Task goal: Write out the material exactly, leaving every picture behind.

Data extract:
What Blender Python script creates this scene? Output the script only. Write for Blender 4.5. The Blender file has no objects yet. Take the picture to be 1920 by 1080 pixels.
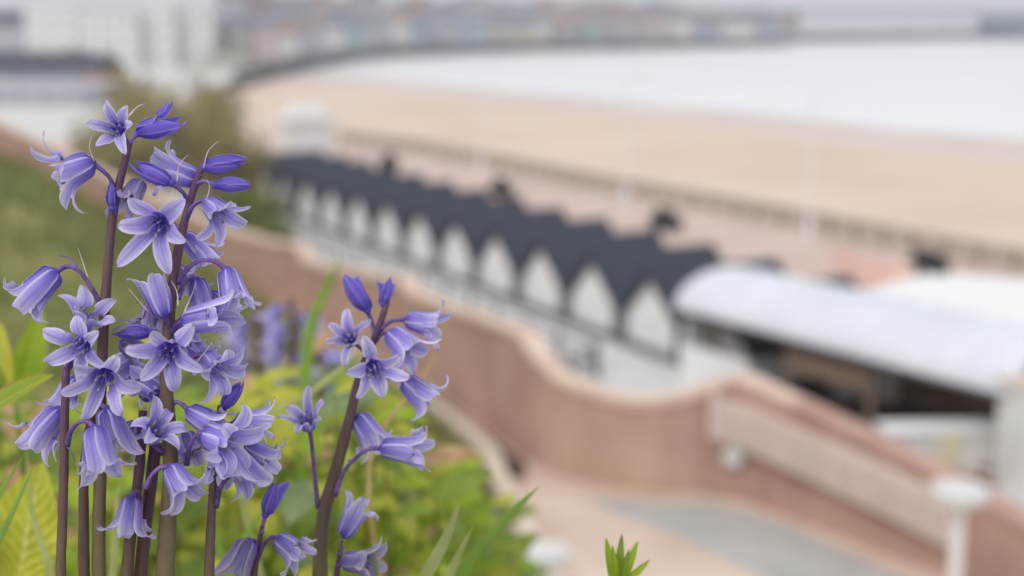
import bpy, math, random
from mathutils import Vector, Matrix
random.seed(7)
PI = math.pi
R = math.radians
scn = bpy.context.scene
COL = scn.collection

# ------------------------------------------------------------------ camera
CAM = Vector((0, 0, 12.0))
PITCH = R(10.8)
FPX = 1920 * 50 / 36.0
cd = bpy.data.cameras.new('camera')
cam = bpy.data.objects.new('camera', cd)
COL.objects.link(cam)
cam.location = CAM
cam.rotation_euler = (PI / 2 - PITCH, 0, 0)
cd.lens = 50
cd.sensor_width = 36
cd.clip_start = 0.02
cd.clip_end = 40000
cd.dof.use_dof = True
cd.dof.focus_distance = 0.53
cd.dof.aperture_fstop = 6.4
scn.camera = cam
RT = Vector((1, 0, 0))
FW = Vector((0, math.cos(PITCH), -math.sin(PITCH)))
UP = Vector((0, math.sin(PITCH), math.cos(PITCH)))

# ------------------------------------------------------------------ world, sun
SUN_EL, SUN_AZ = R(48), R(215)
w = bpy.data.worlds.new('World')
scn.world = w
w.use_nodes = True
nt = w.node_tree
bg = nt.nodes['Background']
sky = nt.nodes.new('ShaderNodeTexSky')
sky.sky_type = 'NISHITA'
sky.sun_disc = False
sky.sun_elevation = SUN_EL
sky.sun_rotation = SUN_AZ
sky.air_density = 1.0
sky.dust_density = 4.0
tc = nt.nodes.new('ShaderNodeTexCoord')
mp = nt.nodes.new('ShaderNodeMapping')
mp.inputs['Scale'].default_value = (1, 1, 3)
nz = nt.nodes.new('ShaderNodeTexNoise')
nz.inputs['Scale'].default_value = 2.0
nz.inputs['Detail'].default_value = 6
rp = nt.nodes.new('ShaderNodeValToRGB')
rp.color_ramp.elements[0].position = 0.3
rp.color_ramp.elements[1].position = 0.7
rp.color_ramp.elements[0].color = (6.6, 6.8, 7.3, 1)
rp.color_ramp.elements[1].color = (7.8, 7.95, 8.25, 1)
mx = nt.nodes.new('ShaderNodeMix')
mx.data_type = 'RGBA'
mx.inputs[0].default_value = 0.88
L = nt.links.new
L(tc.outputs['Generated'], mp.inputs['Vector'])
L(mp.outputs[0], nz.inputs['Vector'])
L(nz.outputs['Fac'], rp.inputs['Fac'])
L(sky.outputs[0], mx.inputs[6])
L(rp.outputs[0], mx.inputs[7])
L(mx.outputs[2], bg.inputs['Color'])
bg.inputs['Strength'].default_value = 0.1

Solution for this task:
What Blender Python script creates this scene? Output the script only. Write for Blender 4.5. The Blender file has no objects yet. Take the picture to be 1920 by 1080 pixels.
import bpy, math, random
from mathutils import Vector, Matrix
random.seed(7)
PI = math.pi
R = math.radians
scn = bpy.context.scene
COL = scn.collection

# ------------------------------------------------------------------ camera
CAM = Vector((0, 0, 12.0))
PITCH = R(10.8)
FPX = 1920 * 50 / 36.0
cd = bpy.data.cameras.new('camera')
cam = bpy.data.objects.new('camera', cd)
COL.objects.link(cam)
cam.location = CAM
cam.rotation_euler = (PI / 2 - PITCH, 0, 0)
cd.lens = 50
cd.sensor_width = 36
cd.clip_start = 0.02
cd.clip_end = 40000
cd.dof.use_dof = True
cd.dof.focus_distance = 0.53
cd.dof.aperture_fstop = 6.4
scn.camera = cam
RT = Vector((1, 0, 0))
FW = Vector((0, math.cos(PITCH), -math.sin(PITCH)))
UP = Vector((0, math.sin(PITCH), math.cos(PITCH)))

# ------------------------------------------------------------------ world, sun
SUN_EL, SUN_AZ = R(48), R(215)
w = bpy.data.worlds.new('World')
scn.world = w
w.use_nodes = True
nt = w.node_tree
bg = nt.nodes['Background']
sky = nt.nodes.new('ShaderNodeTexSky')
sky.sky_type = 'NISHITA'
sky.sun_disc = False
sky.sun_elevation = SUN_EL
sky.sun_rotation = SUN_AZ
sky.air_density = 1.0
sky.dust_density = 4.0
tc = nt.nodes.new('ShaderNodeTexCoord')
mp = nt.nodes.new('ShaderNodeMapping')
mp.inputs['Scale'].default_value = (1, 1, 3)
nz = nt.nodes.new('ShaderNodeTexNoise')
nz.inputs['Scale'].default_value = 2.0
nz.inputs['Detail'].default_value = 6
rp = nt.nodes.new('ShaderNodeValToRGB')
rp.color_ramp.elements[0].position = 0.3
rp.color_ramp.elements[1].position = 0.7
rp.color_ramp.elements[0].color = (6.6, 6.8, 7.3, 1)
rp.color_ramp.elements[1].color = (7.8, 7.95, 8.25, 1)
mx = nt.nodes.new('ShaderNodeMix')
mx.data_type = 'RGBA'
mx.inputs[0].default_value = 0.88
L = nt.links.new
L(tc.outputs['Generated'], mp.inputs['Vector'])
L(mp.outputs[0], nz.inputs['Vector'])
L(nz.outputs['Fac'], rp.inputs['Fac'])
L(sky.outputs[0], mx.inputs[6])
L(rp.outputs[0], mx.inputs[7])
L(mx.outputs[2], bg.inputs['Color'])
bg.inputs['Strength'].default_value = 0.1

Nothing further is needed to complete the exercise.